Families of USS Cole Victims Awarded $48M

NORFOLK, Va. (CN) - The government of Sudan must pay nearly $50 million to the families of sailors killed in the USS Cole bombing in 2000 for its role in helping terrorists carry out the attack.

The Oct. 12, 2000 suicide attack on the USS Cole, a guided-missile destroyer, killed 17 sailors from the Norfolk area.
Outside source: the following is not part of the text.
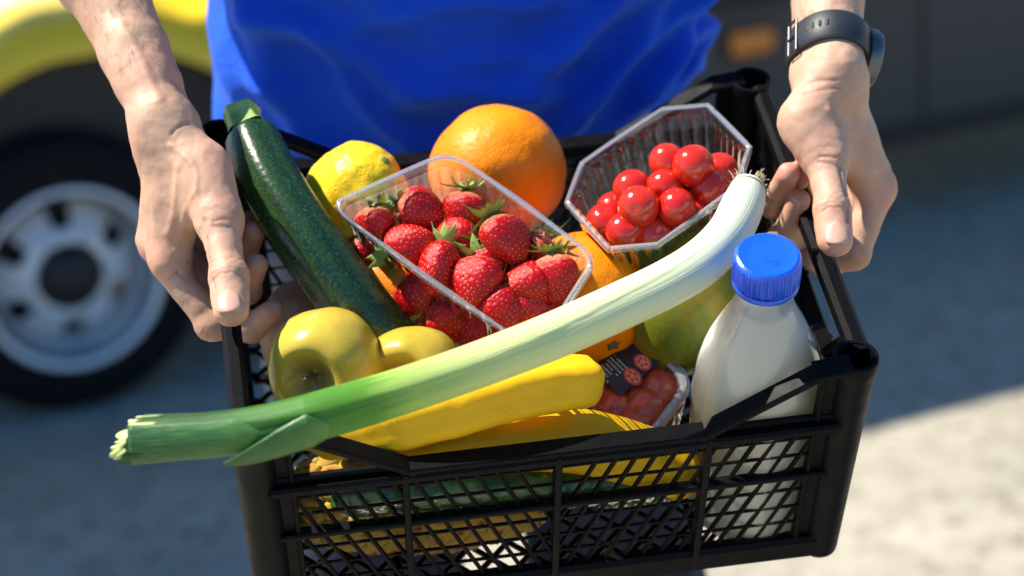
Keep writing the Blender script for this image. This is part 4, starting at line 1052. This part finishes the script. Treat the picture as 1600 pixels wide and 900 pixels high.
# tomatoes
tm_me = ball(1, 40, lambda TH, T, R, Z: (R*(1+.012*np.cos(4*TH)), Z*(1-.10*np.exp(-((1-T)/.07)**2))), 'tomato', .97)
tom = [(1042, 252, .197, .0128), (1083, 259, .203, .0142), (988, 295, .186, .0128), (1038, 293, .190, .0128), (998, 323, .190, .0138), (1057, 324, .190, .0136), (1110, 297, .190, .0138),
       (946, 347, .170, .0126), (977, 362, .176, .0134), (1022, 366, .172, .0132), (1092, 330, .176, .0130), (960, 328, .165, .0128), (1070, 286, .176, .013), (1020, 335, .166, .013), (1125, 268, .178, .0128), (1035, 400, .158, .0128), (985, 395, .155, .0126), (1130, 320, .166, .013)]
tl = ['highest cherry tomato of the open tray, at the back right', 'cherry tomato behind the highest one of the open tray']
desc = ['cherry tomato touching the left of the highest tomato', 'highest and largest cherry tomato in the open tray', 'cherry tomato at the left back of the pile in the open tray', 'cherry tomato in the middle of the pile in the open tray', 'large glossy cherry tomato at the left front of the open tray', 'large glossy cherry tomato front centre, below the highest one', 'rightmost cherry tomato at the upper edge of the pile, beside the leek root',
        'leftmost cherry tomato, low in the corner of the open tray', 'cherry tomato at the front left rim of the open tray', 'cherry tomato behind the front rim, centre of the open tray', 'cherry tomato under the leek side of the open tray']
for i, (x, y, z, r) in enumerate(tom):
    o = link('cherry_tomato', tm_me, MAT['tomato'], M=frame(at(x, y, z), axis(37*i, 20+13*(i % 5)), 30*i, r*(.96+.07*((i*7) % 5)/4)))
    tag(o, desc[i] if i < len(desc) else 'cherry tomato buried at the bottom of the open tray', 'tomato', 'cherry tomatoes in the open tray' if i < len(desc) else 'buried cherry tomatoes in the open tray')

tm_pack = ball(1, 40, None, 'pack_tomato', .95)
# strawberries
def straw_mesh(seed):
    r0 = random.Random(seed); k, n = 52, 64
    ts = np.linspace(0, 1, k)
    base = np.interp(ts, [0, .02, .08, .18, .32, .5, .68, .84, .94, .985, 1], [0, .16, .33, .43, .47, .44, .35, .22, .115, .045, 0])
    base = np.convolve(np.pad(base, 2, 'edge'), [.1, .2, .4, .2, .1], 'valid'); base[0] = base[-1] = 0
    th = np.arange(n)/n*2*math.pi
    ax_ = 1+r0.uniform(-.08, .12); rr = base[:, None]*(1+.07*np.sin(2*th+r0.random()*6)[None]*np.sin(ts*3)[:, None]+.04*np.sin(3*th+r0.random()*6)[None])
    X = rr*np.cos(th)*ax_; Y = rr*np.sin(th)/ax_; Z = np.repeat(ts[:, None], n, 1)-.06*np.exp(-(rr/.16)**2)*(ts[:, None] < .3)
    Pm = np.stack([X, Y, Z], -1)
    # seed spiral
    sp = []; N = 190
    for i in range(N):
        t = .07+.87*((i+.5)/N)**.93; a = i*2.39996+r0.uniform(-.1, .1); sp.append((t, a))
    def surf(t, a):
        fi = t*(k-1); i = min(int(fi), k-2); fr = fi-i; fj = (a/(2*math.pi)*n) % n; j = int(fj); g = fj-j; j2 = (j+1) % n
        return (Pm[i, j]*(1-fr)*(1-g)+Pm[i+1, j]*fr*(1-g)+Pm[i, j2]*(1-fr)*g+Pm[i+1, j2]*fr*g)
    S = np.array([surf(*q) for q in sp]); v = Pm.reshape(-1, 3)
    me = new_mesh('strawberry', v, grid_faces(k, n), True, {'u': np.repeat(ts, n)})
    no = np.empty(len(v)*3, np.float32); me.vertices.foreach_get('normal', no); no = no.reshape(-1, 3)
    D = ((v[:, None]-S[None])**2).sum(2).min(1); v2 = v-no*(.020*np.exp(-D/.028**2))[:, None]
    me.vertices.foreach_set('co', v2.astype(np.float32).ravel()); me.update()
    m = MB()
    for (t, a), p_ in zip(sp, S):
        e = .01; tu = nrm(surf(min(t+e, 1), a)-surf(max(t-e, 0), a)); tv = nrm(surf(t, a+.05)-surf(t, a-.05)); nn = nrm(np.cross(tv, tu)); 
        if nn@(p_-np.array([0, 0, .45])) < 0: nn = -nn
        c = p_-nn*.012; L, w, h = .017, .0095, .008
        m.add([c+tu*L, c+tv*w, c-tu*L, c-tv*w, c+nn*h], [(0, 1, 4), (1, 2, 4), (2, 3, 4), (3, 0, 4)])
    ms = new_mesh('seeds', m.v, m.f, True)
    # calyx
    vv, ff = [], []; ns = r0.choice((8, 9, 10))
    for s_ in range(ns):
        a = s_/ns*6.283+r0.uniform(-.15, .15); L = r0.uniform(.38, .58); curl = r0.uniform(-.05, .34); b = len(vv)
        for i in range(7):
            t = i/6; w = .125*math.sin(min(1, t*1.05+.12)*math.pi)**.7*(1-t*.5)
            rr_ = .03+L*t; z_ = -.055+.10*t*t-curl*t**2*1.6+.01*math.sin(t*7+s_)
            for j in (-1, 0, 1):
                x_, y_ = rr_, j*w; vv.append((x_*math.cos(a)-y_*math.sin(a), x_*math.sin(a)+y_*math.cos(a), z_-.025*abs(j)))
        for i in range(6):
            for j in range(2): q0 = b+i*3+j; ff.append((q0, q0+1, q0+4, q0+3))
    L = r0.uniform(.10, .30); b = len(vv)
    for i in range(5):
        for j in range(6): vv.append((.030*math.cos(j*1.047)+.03*i*i*.12, .030*math.sin(j*1.047), -.05-L*i/4))
    for i in range(4):
        for j in range(6): ff.append((b+i*6+j, b+i*6+(j+1) % 6, b+(i+1)*6+(j+1) % 6, b+(i+1)*6+j))
    ff.append(tuple(b+24+j for j in range(6)))
    return me, ms, new_mesh('calyx', vv, ff, True)
SM = [straw_mesh(s) for s in (1, 2, 3, 4, 5)]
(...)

It was the deadliest attack against an American naval vessel since 1987.

In July 2004, 59 surviving family members of the killed sailors filed suit against the Republic of Sudan for knowingly and willfully providing Osama bin Laden and al-Qaida with material support for their attack on the Cole.

At the end of the March 2007 trial, the families won more than $7.9 million in "economic losses." U.S. District Judge Robert Doumar noted, however, that U.S. law does not offer a remedy for the survivors' psychological and emotional losses.

Soon after the families appealed, Congress amended the relevant statute to create the sought-after cause of action. The National Defense Authorization Act for 2008 allows plaintiffs suing state sponsors of terrorism to seek punitive damages and recovery for pain and suffering.

As the families tried to reopen their case and amend their complaint in light of the new law, Sudan objected to the court's subject-matter jurisdiction and refused to participate further.

The families renewed their effort to hold the Sudanese government to account in April 2010.

In April 2014, U.S. District Judge Robert Doumar concluded that while the Sudanese government might not have been directly responsible for the attack, it was clearly involved.

But Doumar delayed a decision on just how much each family member of the victims would receive, and in the interim, an appeals court increased the number of family members who should receive money under the judge's ruling.

In his March 15 opinion, Doumar awarded $34 million in damages for emotional pain and suffering to 61 of the 63 plaintiffs, and $14 million in punitive damages.

Doumar ruled surviving spouses would receive $1 million, surviving children would receive $600,000, surviving parents would receive $300,000, and surviving siblings would receive $50,000.

The judge disqualified two plaintiffs from receiving damages. They are Novella Wiggins, fiancée of the late James Rodrick McDaniels, and Sean Walsh, half-brother of the late Patrick Howard Roy.

Doumar also reduced damages for one deceased female sailor's parent, Hugh Palmer, to $10,000 after determining he did not play a significant role in her upbringing.

According to Doumar, "The Court does not deny that these individuals have suffered extreme grief, but precedent has clearly defined the "immediate family" requirement to bar their recovery."

"The Court believes that any punitive damages award in excess of this amount would amount to rewarding Plaintiffs for the death of a loved one, as opposed to awarding them just compensation based on their very real grief," Doumar said.